Sources at EGCC reported computers had been seized, but the auditor’s office declined further comment except to note the search was “separate from the August indictments of former college administrators.”

Eastern Gateway spokesman Dennis Willard said the college is “cooperating with all agencies involved, just as we have been open and transparent in our ongoing discussions with the U.S. Department of Education and the Ohio Department of Higher Education.”

Thursday’s action was the latest in a series of events that have raised concerns in the community about the school.

Former EGCC President Jimmie Bruce and former Vice President and Chief of Staff Jim Miller were indicted five months ago on charges stemming from alleged misuse of college credit cards for purchases not related to the operations of the school.
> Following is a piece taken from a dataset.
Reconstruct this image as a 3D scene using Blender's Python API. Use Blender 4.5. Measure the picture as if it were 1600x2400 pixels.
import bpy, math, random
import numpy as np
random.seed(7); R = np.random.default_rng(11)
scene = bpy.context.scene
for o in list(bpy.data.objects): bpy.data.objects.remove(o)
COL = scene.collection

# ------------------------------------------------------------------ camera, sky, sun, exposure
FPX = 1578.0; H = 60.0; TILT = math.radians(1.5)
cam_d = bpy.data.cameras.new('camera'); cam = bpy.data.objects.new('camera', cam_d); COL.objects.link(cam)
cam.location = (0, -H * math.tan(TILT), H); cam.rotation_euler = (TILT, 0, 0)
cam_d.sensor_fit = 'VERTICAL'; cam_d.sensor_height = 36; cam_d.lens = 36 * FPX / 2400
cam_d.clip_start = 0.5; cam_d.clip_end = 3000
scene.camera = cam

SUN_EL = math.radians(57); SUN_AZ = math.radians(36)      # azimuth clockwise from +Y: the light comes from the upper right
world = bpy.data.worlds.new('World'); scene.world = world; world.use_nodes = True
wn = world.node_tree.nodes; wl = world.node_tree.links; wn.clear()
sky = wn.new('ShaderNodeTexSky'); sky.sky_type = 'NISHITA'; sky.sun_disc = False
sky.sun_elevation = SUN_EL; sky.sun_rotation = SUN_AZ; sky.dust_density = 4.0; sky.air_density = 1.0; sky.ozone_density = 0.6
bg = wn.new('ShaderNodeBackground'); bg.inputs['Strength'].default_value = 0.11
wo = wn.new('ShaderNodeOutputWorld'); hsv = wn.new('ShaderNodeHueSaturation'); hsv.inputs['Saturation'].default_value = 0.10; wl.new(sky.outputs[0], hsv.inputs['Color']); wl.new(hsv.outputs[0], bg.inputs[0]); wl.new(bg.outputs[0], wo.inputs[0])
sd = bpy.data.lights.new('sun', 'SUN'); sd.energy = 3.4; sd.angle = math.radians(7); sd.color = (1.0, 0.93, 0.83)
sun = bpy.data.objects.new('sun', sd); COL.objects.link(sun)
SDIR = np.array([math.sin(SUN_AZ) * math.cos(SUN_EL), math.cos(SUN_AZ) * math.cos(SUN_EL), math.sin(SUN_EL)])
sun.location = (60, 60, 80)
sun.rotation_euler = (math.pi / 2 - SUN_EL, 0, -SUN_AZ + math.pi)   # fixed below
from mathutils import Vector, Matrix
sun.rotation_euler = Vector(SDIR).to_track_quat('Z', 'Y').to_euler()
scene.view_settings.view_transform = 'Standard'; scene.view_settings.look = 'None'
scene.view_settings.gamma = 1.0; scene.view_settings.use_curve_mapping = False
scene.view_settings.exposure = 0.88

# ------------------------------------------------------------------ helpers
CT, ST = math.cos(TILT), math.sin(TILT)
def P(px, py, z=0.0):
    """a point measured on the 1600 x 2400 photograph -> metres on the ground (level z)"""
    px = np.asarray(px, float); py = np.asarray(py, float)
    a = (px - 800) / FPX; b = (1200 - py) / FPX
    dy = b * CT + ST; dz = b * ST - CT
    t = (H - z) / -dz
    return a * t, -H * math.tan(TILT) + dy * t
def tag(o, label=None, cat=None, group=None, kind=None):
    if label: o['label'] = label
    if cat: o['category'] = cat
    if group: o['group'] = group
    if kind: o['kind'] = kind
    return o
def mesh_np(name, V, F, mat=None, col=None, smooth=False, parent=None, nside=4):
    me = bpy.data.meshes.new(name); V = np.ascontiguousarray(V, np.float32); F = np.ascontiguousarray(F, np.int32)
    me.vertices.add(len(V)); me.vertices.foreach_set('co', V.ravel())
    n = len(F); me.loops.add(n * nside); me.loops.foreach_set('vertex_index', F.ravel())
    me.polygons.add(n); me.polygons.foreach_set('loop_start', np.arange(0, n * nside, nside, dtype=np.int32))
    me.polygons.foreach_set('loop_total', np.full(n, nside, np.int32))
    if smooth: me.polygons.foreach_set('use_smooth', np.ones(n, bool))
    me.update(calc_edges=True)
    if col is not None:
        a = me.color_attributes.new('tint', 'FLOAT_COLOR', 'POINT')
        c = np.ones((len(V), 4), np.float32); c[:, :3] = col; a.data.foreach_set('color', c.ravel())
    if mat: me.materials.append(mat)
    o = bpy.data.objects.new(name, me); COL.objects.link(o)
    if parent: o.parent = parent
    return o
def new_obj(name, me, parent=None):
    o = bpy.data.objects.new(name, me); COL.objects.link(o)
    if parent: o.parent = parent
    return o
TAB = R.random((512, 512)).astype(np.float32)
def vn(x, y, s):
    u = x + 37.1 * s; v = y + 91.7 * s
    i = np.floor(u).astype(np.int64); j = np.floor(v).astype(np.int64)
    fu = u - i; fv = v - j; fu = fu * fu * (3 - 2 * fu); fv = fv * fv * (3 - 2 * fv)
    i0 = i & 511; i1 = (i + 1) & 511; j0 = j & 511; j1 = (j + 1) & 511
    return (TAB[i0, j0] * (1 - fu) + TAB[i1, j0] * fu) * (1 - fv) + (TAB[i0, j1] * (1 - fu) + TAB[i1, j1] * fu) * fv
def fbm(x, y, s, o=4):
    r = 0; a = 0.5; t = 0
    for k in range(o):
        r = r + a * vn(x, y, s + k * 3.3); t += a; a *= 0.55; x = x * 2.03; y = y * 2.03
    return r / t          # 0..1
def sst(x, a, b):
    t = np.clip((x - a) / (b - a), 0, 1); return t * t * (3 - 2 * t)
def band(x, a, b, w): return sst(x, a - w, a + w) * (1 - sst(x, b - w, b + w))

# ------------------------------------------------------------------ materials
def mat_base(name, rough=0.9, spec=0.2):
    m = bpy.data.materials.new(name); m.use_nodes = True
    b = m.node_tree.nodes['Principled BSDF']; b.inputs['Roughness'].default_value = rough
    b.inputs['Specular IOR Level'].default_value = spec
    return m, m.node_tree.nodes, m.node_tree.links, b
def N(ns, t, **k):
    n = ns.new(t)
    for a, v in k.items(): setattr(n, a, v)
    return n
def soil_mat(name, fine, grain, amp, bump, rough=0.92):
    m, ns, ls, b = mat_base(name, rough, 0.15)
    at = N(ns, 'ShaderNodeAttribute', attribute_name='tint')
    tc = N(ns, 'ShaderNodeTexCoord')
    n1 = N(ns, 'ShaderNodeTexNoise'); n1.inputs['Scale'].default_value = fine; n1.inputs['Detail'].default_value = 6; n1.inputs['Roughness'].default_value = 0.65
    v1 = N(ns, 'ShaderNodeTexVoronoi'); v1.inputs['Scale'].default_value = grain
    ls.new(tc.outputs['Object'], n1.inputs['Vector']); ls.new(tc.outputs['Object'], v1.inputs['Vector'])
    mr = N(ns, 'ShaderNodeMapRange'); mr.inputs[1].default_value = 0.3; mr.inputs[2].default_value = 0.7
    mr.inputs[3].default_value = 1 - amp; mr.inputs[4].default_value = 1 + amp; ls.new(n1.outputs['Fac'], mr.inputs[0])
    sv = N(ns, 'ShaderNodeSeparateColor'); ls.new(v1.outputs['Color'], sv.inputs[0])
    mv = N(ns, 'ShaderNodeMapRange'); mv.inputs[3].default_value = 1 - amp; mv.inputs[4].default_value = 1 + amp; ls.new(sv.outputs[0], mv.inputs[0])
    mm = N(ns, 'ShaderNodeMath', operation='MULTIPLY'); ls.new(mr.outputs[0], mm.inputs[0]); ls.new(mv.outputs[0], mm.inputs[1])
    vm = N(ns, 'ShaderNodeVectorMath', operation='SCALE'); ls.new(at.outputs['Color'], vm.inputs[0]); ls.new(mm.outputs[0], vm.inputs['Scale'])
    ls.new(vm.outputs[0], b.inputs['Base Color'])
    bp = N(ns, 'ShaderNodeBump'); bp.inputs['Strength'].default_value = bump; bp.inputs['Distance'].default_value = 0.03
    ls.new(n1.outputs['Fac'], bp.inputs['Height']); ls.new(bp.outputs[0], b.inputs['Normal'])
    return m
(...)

On Wednesday, however, Special Prosecutor Thomas Anger moved to dismiss the charges against Bruce without prejudice, meaning they could be refiled at a later date.

In August, EGCC and the U.S. Department of Education reached a tentative settlement in a long-running legal battle over the school’s free college benefits program, and the college “voluntarily dismissed” a September 2022 lawsuit against Secretary of Education Miguel Cardona and the U.S. Department of Education.
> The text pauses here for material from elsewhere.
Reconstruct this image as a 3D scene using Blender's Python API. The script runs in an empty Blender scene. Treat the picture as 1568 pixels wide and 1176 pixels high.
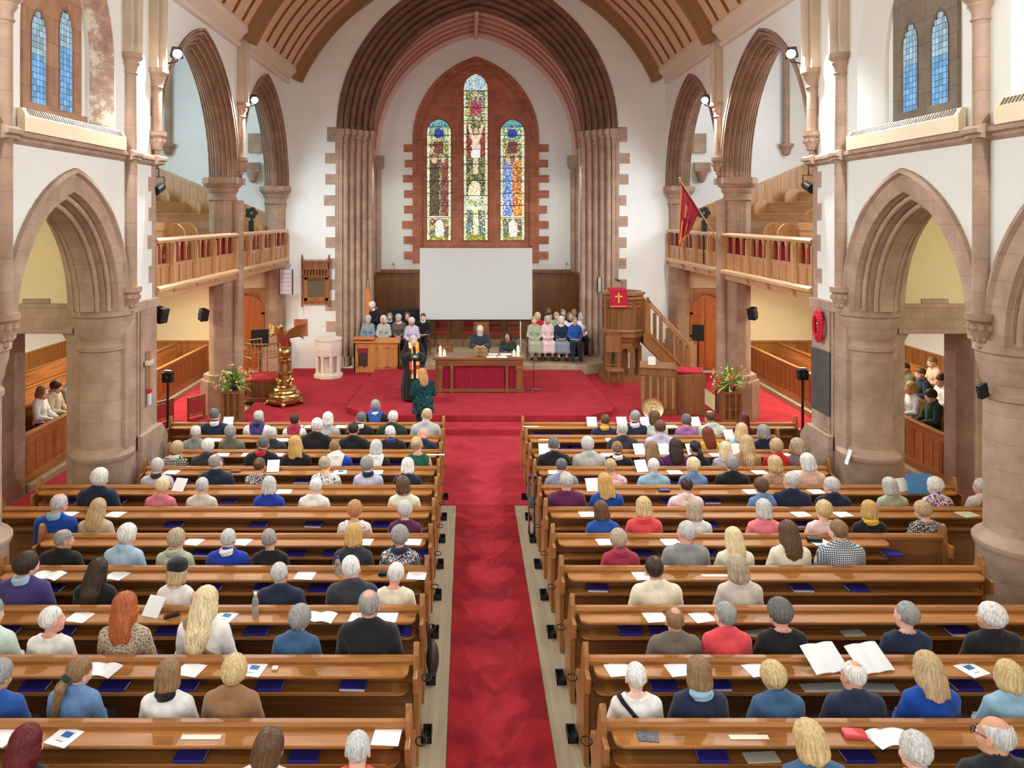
import bpy, bmesh, math, random
import numpy as np
from mathutils import Vector, Matrix, Euler
R = math.radians
PI = math.pi
S = bpy.context.scene
COL = S.collection
rnd = random.Random(7)
# ---------------------------------------------------------------- camera, world, exposure
FPX, PX, PY, CX, CZ = 1191.0, 716.0, 332.0, -0.3, 4.9
cam_d = bpy.data.cameras.new('camera'); cam = bpy.data.objects.new('camera', cam_d); COL.objects.link(cam)
cam.location = (CX, 0, CZ); cam.rotation_euler = (R(90), 0, 0)
cam_d.sensor_width = 36; cam_d.lens = 36*FPX/1568
cam_d.shift_x = (784-PX)/1568; cam_d.shift_y = (PY-588)/1568
cam_d.clip_start = 0.05; cam_d.clip_end = 100
S.camera = cam
def at(px, Y): return (px-PX)*Y/FPX + CX          # world x of an image column at depth Y
def zat(py, Y): return CZ - (py-PY)*Y/FPX
S.view_settings.view_transform = 'Standard'; S.view_settings.look = 'None'
S.view_settings.gamma = 1; S.view_settings.exposure = 0.0
S.view_settings.use_curve_mapping = False
W_ = bpy.data.worlds.new('world'); S.world = W_; W_.use_nodes = True
_nt = W_.node_tree; _bg = _nt.nodes['Background']; _bg.inputs[1].default_value = 2.3
_tc = _nt.nodes.new('ShaderNodeTexCoord'); _sp = _nt.nodes.new('ShaderNodeSeparateXYZ'); _rp = _nt.nodes.new('ShaderNodeValToRGB')
_nt.links.new(_tc.outputs['Generated'], _sp.inputs[0]); _nt.links.new(_sp.outputs[2], _rp.inputs[0]); _nt.links.new(_rp.outputs[0], _bg.inputs[0])
_rp.color_ramp.elements[0].position = 0.0; _rp.color_ramp.elements[0].color = (0.30, 0.26, 0.22, 1)      # dim ground below the horizon, bright sky above
_rp.color_ramp.elements[1].position = 0.08; _rp.color_ramp.elements[1].color = (0.90, 0.96, 1.0, 1)
def area(name, loc, rot, sx, sy, power, col=(1, 1, 1), shape='RECTANGLE', spread=180):
    d = bpy.data.lights.new(name, 'AREA'); d.shape = shape; d.size = sx; d.size_y = sy; d.energy = power; d.color = col
    d.spread = R(spread)
    o = bpy.data.objects.new(name, d); COL.objects.link(o); o.location = loc; o.rotation_euler = rot
    return o
def aim(o, tgt):
    o.rotation_euler = (Vector(tgt)-o.location).to_track_quat('-Z', 'Y').to_euler()
# daylight of the clerestory (nave bays) and transept windows
for s in (-1, 1):
    for y in (4.05, 7.55):
        area('clerestory_daylight', (s*5.85, y, 7.3), (0, s*R(90), 0), 2.0, 1.6, 165, (0.88, 0.95, 1.0))
    area('transept_daylight', (s*11.3, 18.6, 7.6), (0, s*R(80), 0), 2.6, 4.0, 420 if s > 0 else 380, (0.80, 0.91, 1.0) if s > 0 else (0.58, 0.85, 1.0))
    area('gallery_underside_fill', (s*8.3, 20.5, 3.15), (0, 0, 0), 0.5, 3.0, 235, (0.98, 0.90, 0.66))  # unseen warm fill, added to lift the shaded space below the gallery
    area('gallery_underside_fill', (s*8.3, 17.6, 3.15), (0, 0, 0), 0.5, 2.0, 100, (0.98, 0.90, 0.66))
    area('aisle_fill', (s*8.1, 10.6, 5.7), (0, 0, 0), 0.4, 1.2, 52, (0.98, 0.9, 0.68))  # unseen warm fill added over the aisle, no fixture built
    area('aisle_fill', (s*8.1, 6.6, 5.7), (0, 0, 0), 0.4, 1.2, 52, (0.98, 0.9, 0.68))
    area('chancel_fill', (s*2.9, 25.8, 6.6), (0, 0, 0), 0.3, 0.3, 42, (1, 0.98, 0.90))  # unseen fill light, added to keep the chancel bright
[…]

But, in November, a member of the school’s board of trustees told the state controlling board the federal education department is still rejecting the college’s requests for reimbursement for the program “due to deficiencies in the applications for those reimbursements.”
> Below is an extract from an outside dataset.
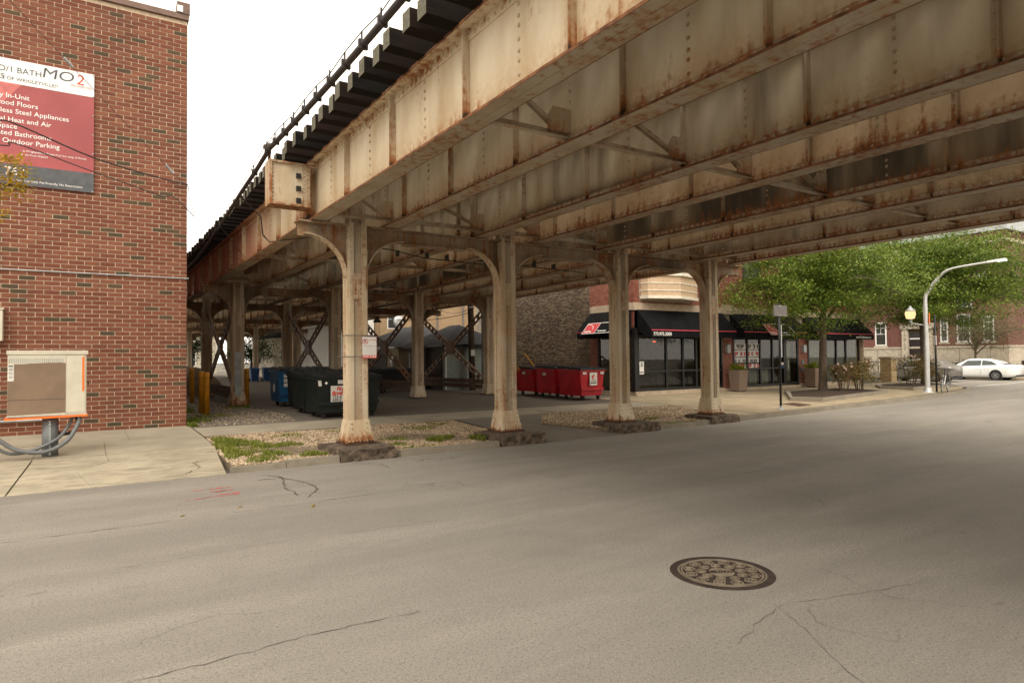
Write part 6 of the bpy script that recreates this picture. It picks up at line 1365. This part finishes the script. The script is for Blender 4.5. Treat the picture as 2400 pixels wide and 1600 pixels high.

The Free College Benefit program, discontinued in July, had fueled the school’s rapid growth into an online powerhouse, but the education department argued that the growth was funded with Pell Grants, a needs-based federal aid program meant to help low-income students get college degrees. The DOE alleged the college violated financial aid rules by subsidizing the program with Pell Grant money they’d awarded to the income-eligible students, and in July 2022 the education department had ordered the college to stop offering the program and submit a teach-out agreement, prompting the college’s lawsuit.

Meanwhile, the Higher Learning Commission, which provides accreditation services for the school, has had the college on probationary status since November 2021, citing “core concerns centered on assessment, data collection and analysis and human resources recordkeeping.”

At a Nov. 2 meeting, the commission’s board voted to continue the probation designation, and a few weeks later, EGCC’s Education Association announced its members had no confidence in the board or administration, claiming they’d been “unwilling to collaborate with the union” to make the corrections DOE and the Higher Education Learning Commission are demanding.

Contacted late Thursday afternoon, Laura Janote, public information officer for the Higher Learning Commission, declined to issue a statement, saying only that HLC is “not prepared to comment further at this time.”

In September, the school, which has campuses in Steubenville and Youngstown, laid off members of its support staff in response to a decrease in enrollment, Willard said at the time.

Then, in December, EGCC said it had taken steps to address academic and financial issues raised by higher education oversight agencies. That included adding Mike Sherman as an executive on loan to oversee an assessment of the college’s internal operations and the development of an action plan to address the most critical priorities needed to stabilize the institution, and Lauren Mounty to serve as the lead person responsible for review and evaluation of the college’s financial aid department.

John R. Crooks has been the school’s interim president since July after Michael Geoghegan, who had served as the school’s president since July 15, 2020, announced plans to retire.